O experimento conta hoje com mais de 3 mil pesquisadores e estudantes de pós-graduação e consiste em um conjunto de detectores que medem as propriedades físicas, como momentum e energia, das centenas de partículas produzidas em colisões de prótons contra prótons em seu interior.

"O experimento CMS começou a ser construído por volta de 1998. Quando nosso grupo iniciou os trabalhos em 2003, boa parte dos detectores já havia sido construída ou estava em construção. Por esse motivo, trabalhamos inicialmente na finalização de alguns detectores de partículas, como o detector Castor, que mede a energia de partículas produzidas a baixos ângulos, e também na elaboração de software para a monitoração dos dados produzidos nas colisões próton-próton", explica Alves.

Atualmente, o grupo está envolvido tanto na elaboração de softwares para a monitoração dos dados como na coleta de informações junto ao experimento CMS no LHC, através de visitas periódicas ao Cern. "Também temos um projeto, aprovado pela Finep, para a construção de mais um detector de partículas semelhante ao Castor", diz.

Resultados inesperados

O CMS começou a sua coleta de dados na máxima energia do LHC - 7 trilhões de elétrons-Volt (7 TeV) - em 30 de março. "Deve-se ter em mente que um experimento com essa complexidade demora vários meses somente na fase de calibração dos detectores. Mas mesmo com o curto tempo desde o início, uma série de resultados interessantes e até inesperados já foram produzidos", diz o pesquisador.

Ele cita a observação, divulgada no mês passado, de uma correlação angular de longa distância entre partículas produzidas em colisões de alta multiplicidade, com mais de 110 partículas em uma colisão.

Um tipo de correlação semelhante só havia sido observado antes em colisões de íons pesados no acelerador RHIC, o Colisor Relativístico de Íons Pesados, mas nunca em colisões próton-próton. "O que esperamos agora é observar partículas ainda não vistas, como o bóson de Higgs, e quem sabe novos fenômenos, para os quais teremos que descobrir sua origem e interpretação", completou Alves.

Longe do cinismo natural da ciência, o professor Takahashi, do projeto Alice, confessa que só o fato de ser possível reproduzir os experimentos em laboratório já é algo surpreendente.

A partícula de Deus

O físico britânico Peter Higgs postulou há mais de 40 anos a existência de uma partícula que explicaria a existência de massa nos átomos.

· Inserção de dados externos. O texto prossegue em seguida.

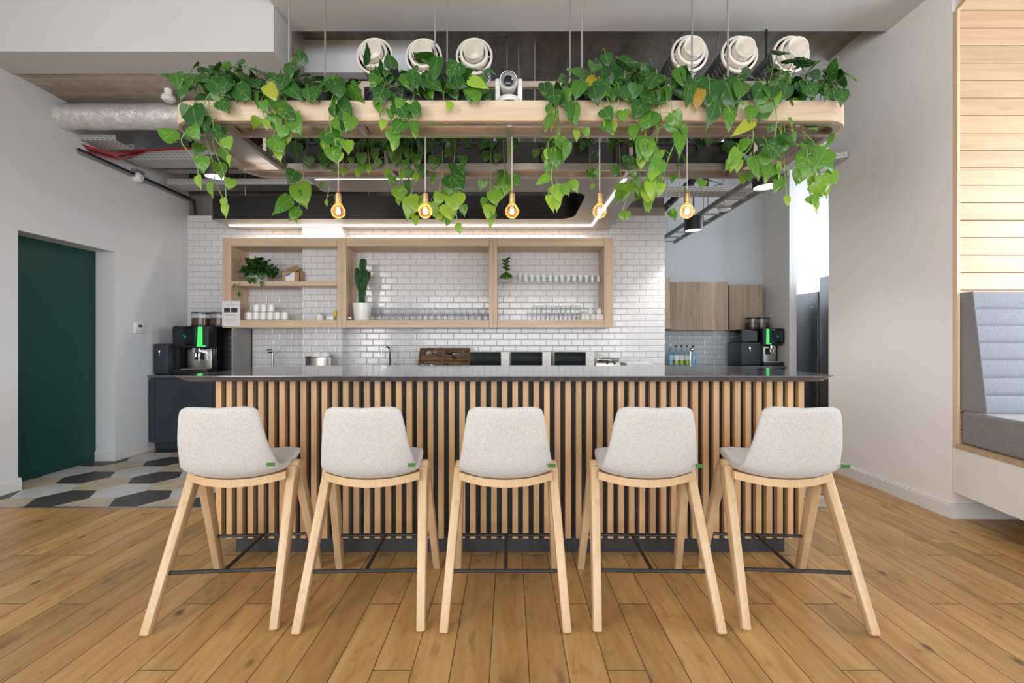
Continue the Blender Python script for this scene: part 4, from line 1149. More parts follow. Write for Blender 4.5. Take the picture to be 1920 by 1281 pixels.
b = MB(); b.cyl((X_(1031, 5.1), 5.1, WT + .004), .022, .08); b.build('contents', 'cupboard', p)
# contact grill
Yg = 5.08; g0, g1 = X_(1118, Yg), X_(1164, Yg)
p = thing('contact_grill', 'low polished steel contact grill at the right end of the microwaves', 'grill', ((g0 + g1) / 2, Yg, WT))
b = MB(); b.box(g0, g1, Yg, Yg + .24, WT + .02, Z_(680, Yg), .01); b.build('base', 'steel', p, angle=40)
b = MB(); b.box(g0 + .02, g1 - .015, Yg + .01, Yg + .24, Z_(679, Yg), Z_(672, Yg), .015); b.build('lid', 'chrome', p, angle=40)
b = MB(); b.tube([(g0 + .06, Yg + .0, Z_(675, Yg)), (g0 + .06, Yg - .04, Z_(672, Yg)), (g1 - .03, Yg - .04, Z_(672, Yg)), (g1 - .03, Yg + .0, Z_(675, Yg))], .009, 8); b.build('handle', 'chrome', p)
for t in (.45, .75): MB().cyl((g0 + (g1 - g0) * t, Yg - .012, Z_(681.5, Yg)), .011, .014, 'y', 14).build('knob', 'black', p)
for t in (.1, .9):
    b = MB(); b.cyl((g0 + (g1 - g0) * t, Yg + .05, WT + .001), .012, .02); b.build('foot', 'black', p)
b = MB(); b.box(X_(1173, 5.1), X_(1222, 5.1), 5.05, 5.35, WT + .001, Z_(681, 5.05), .004); tag(b.build('white_crate', 'white_plastic', smooth=False), 'plain white crate on the worktop end beside the grill', 'crate')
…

Ele não gosta do termo "partícula de Deus" , pois tem medo de que algumas pessoas se sintam ofendidas. A expressão foi cunhada pelo Nobel de Física Leon Lederman, que disse que a sua descoberta unificar a compreensão da física de partículas e ajudar os seres humanos a "conhecer a mente de Deus".

O próprio Higgs já afirmou que espera que a partícula seja registrada pela primeira vez em breve. Contudo, o próprio físico britânico disse anteriormente que ficaria "muito, muito intrigado", caso a existência da partícula jamais venha a ser provada, porque ele não consegue imaginar o que mais explicaria a massa das partículas.